A=456 echo a random following command

is similar to this command:

env A=456 echo a random following command

The new value 456 of A will only be used for the echo command. After the execution of the command echo, the variable A regains the original value.

The official document is Bash Reference Manual: Environment; as it explains:

The environment for any simple command or function may be augmented temporarily by prefixing it with parameter assignments, as described in Shell Parameters.
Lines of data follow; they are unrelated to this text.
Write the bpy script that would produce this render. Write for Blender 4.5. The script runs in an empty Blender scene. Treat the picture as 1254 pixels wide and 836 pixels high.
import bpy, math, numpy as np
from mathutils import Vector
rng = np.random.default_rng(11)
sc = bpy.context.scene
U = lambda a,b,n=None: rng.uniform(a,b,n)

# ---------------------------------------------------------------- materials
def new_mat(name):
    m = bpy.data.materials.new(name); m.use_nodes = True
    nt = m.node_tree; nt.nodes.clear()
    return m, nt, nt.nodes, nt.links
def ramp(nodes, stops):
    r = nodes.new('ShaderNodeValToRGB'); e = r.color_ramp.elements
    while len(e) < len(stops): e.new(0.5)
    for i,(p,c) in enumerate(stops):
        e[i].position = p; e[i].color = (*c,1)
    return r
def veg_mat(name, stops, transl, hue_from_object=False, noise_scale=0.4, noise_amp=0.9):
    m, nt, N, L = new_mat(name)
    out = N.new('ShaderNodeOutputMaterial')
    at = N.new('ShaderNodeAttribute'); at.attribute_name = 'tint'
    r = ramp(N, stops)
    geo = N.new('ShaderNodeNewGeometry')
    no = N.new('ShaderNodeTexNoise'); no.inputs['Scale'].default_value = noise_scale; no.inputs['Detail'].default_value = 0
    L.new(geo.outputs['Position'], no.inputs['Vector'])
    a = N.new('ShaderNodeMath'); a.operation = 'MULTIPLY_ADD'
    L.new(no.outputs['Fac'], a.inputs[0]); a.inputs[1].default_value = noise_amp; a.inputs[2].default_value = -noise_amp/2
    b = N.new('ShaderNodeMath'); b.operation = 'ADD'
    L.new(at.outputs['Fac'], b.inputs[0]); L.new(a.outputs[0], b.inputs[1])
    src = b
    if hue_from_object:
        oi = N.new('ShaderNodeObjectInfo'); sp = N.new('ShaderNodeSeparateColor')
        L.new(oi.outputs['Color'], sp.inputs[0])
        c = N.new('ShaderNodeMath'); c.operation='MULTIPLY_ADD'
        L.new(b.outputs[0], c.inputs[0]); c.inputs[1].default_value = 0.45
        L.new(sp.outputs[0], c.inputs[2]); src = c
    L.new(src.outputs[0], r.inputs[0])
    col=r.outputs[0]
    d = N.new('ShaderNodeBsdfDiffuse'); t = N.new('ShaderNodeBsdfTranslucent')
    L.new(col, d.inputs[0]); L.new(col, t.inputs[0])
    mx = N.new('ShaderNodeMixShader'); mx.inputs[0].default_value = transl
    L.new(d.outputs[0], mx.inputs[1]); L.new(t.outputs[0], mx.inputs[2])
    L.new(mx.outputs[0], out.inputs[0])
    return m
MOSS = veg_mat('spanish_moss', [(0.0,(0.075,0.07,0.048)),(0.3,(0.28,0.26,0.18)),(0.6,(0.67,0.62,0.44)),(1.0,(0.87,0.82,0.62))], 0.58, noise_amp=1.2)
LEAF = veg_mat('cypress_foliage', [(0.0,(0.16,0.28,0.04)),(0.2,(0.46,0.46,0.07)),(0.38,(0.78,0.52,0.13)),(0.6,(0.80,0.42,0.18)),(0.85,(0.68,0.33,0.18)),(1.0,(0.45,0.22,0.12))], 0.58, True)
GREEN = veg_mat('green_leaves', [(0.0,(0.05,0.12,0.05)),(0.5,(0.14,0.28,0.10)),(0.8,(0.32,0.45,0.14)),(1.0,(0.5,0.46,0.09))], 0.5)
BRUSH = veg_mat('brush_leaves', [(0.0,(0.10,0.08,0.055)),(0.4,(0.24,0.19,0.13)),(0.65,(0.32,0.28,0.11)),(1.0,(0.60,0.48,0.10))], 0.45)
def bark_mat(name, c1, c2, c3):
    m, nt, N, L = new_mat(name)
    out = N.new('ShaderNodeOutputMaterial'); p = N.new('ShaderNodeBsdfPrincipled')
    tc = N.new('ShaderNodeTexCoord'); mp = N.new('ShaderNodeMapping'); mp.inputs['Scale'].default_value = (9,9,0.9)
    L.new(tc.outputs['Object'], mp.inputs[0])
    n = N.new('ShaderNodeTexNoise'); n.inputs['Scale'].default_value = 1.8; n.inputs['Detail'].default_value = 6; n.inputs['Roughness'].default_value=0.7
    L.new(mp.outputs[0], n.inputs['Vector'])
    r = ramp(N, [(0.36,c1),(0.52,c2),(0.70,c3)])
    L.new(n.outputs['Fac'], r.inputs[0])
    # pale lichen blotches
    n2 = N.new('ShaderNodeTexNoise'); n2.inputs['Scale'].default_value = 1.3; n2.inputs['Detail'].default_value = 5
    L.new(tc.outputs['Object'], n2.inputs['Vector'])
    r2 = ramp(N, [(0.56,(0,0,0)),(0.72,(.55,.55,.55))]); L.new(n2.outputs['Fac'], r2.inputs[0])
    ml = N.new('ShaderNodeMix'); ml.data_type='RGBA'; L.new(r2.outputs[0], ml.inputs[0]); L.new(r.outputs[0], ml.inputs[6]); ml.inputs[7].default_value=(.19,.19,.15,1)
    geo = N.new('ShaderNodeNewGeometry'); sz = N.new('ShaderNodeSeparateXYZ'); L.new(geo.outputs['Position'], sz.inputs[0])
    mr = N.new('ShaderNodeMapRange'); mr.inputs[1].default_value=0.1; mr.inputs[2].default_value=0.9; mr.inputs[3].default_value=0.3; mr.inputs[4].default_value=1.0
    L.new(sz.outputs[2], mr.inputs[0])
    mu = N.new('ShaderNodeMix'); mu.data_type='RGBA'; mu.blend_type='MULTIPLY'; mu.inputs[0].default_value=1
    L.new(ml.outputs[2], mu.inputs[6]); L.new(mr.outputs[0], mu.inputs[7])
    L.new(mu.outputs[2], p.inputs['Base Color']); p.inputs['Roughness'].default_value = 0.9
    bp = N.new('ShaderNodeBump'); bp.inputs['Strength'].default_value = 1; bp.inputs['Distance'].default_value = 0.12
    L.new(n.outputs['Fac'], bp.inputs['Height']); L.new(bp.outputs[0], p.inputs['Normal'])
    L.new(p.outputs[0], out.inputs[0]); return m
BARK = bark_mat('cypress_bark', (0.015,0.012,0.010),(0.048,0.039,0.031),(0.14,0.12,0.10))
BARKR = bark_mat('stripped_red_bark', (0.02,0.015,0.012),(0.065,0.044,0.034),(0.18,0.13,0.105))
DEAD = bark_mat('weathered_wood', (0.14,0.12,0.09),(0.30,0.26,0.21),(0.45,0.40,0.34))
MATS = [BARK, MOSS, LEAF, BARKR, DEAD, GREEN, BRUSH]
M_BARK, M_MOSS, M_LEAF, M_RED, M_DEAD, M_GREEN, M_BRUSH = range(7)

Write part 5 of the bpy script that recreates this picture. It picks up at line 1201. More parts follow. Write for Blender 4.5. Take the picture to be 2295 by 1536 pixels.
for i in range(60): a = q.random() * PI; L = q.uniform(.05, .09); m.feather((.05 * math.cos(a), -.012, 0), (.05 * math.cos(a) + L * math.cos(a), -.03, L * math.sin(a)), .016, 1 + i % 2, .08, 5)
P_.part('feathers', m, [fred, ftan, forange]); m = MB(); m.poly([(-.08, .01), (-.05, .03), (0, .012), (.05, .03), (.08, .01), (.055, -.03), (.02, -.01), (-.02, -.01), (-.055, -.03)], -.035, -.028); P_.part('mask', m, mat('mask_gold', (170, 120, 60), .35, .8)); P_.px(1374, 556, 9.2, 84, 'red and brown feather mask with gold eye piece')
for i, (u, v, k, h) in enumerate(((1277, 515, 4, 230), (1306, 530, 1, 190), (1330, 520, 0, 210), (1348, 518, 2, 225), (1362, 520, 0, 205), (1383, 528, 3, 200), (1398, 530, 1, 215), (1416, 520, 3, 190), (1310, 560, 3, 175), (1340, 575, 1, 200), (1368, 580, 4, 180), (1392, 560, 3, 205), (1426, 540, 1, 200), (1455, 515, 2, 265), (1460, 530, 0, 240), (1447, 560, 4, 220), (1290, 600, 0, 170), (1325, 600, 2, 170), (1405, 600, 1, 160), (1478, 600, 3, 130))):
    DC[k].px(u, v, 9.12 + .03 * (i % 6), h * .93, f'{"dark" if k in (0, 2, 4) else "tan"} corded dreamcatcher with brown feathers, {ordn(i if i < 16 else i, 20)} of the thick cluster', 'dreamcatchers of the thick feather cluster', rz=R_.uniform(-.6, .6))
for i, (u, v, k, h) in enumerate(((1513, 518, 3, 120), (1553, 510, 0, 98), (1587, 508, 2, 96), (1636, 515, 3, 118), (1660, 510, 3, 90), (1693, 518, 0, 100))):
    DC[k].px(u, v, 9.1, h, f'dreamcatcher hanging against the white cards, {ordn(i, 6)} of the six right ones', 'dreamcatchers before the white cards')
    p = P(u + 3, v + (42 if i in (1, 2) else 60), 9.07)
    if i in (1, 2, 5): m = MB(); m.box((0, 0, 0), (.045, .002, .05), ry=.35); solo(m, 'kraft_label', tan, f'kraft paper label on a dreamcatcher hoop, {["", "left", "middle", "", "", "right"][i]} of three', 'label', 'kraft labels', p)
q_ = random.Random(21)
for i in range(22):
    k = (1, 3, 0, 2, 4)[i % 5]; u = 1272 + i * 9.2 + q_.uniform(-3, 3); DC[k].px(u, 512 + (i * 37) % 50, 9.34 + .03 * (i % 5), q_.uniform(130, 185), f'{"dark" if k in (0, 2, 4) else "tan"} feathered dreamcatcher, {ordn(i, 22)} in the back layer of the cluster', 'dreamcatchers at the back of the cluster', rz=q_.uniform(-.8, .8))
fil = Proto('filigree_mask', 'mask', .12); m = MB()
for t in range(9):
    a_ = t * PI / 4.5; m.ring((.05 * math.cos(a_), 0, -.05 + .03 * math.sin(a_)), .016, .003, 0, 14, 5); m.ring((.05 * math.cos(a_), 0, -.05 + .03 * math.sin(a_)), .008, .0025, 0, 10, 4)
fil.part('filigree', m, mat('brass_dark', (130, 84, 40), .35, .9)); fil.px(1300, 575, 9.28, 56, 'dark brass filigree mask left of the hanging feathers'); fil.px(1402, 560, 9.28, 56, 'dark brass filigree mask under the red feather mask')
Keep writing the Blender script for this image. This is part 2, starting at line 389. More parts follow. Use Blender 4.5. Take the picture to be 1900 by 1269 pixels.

These assignment statements affect only the environment seen by that command.


Update 0x00

When we run the following commands:

A=123
A=456 echo $A

The output is still 123, not 456. The reason is that Bash will evaluate $A first before executing the command A=456 echo $A. So the command:

A=456 echo $A

becomes

A=456 echo 123

And then we got the output 123.

But the following example is different

A=123
A=456 eval echo '$A'

This output is 456.

Because '$A' is a plain string, Bash will not evaluate it before running the command. When the eval command is running, the variable A is set to 456 by Bash.


Update 0x01

A subshell is also a child process, but a variable which is not marked for export is still available for the subshell.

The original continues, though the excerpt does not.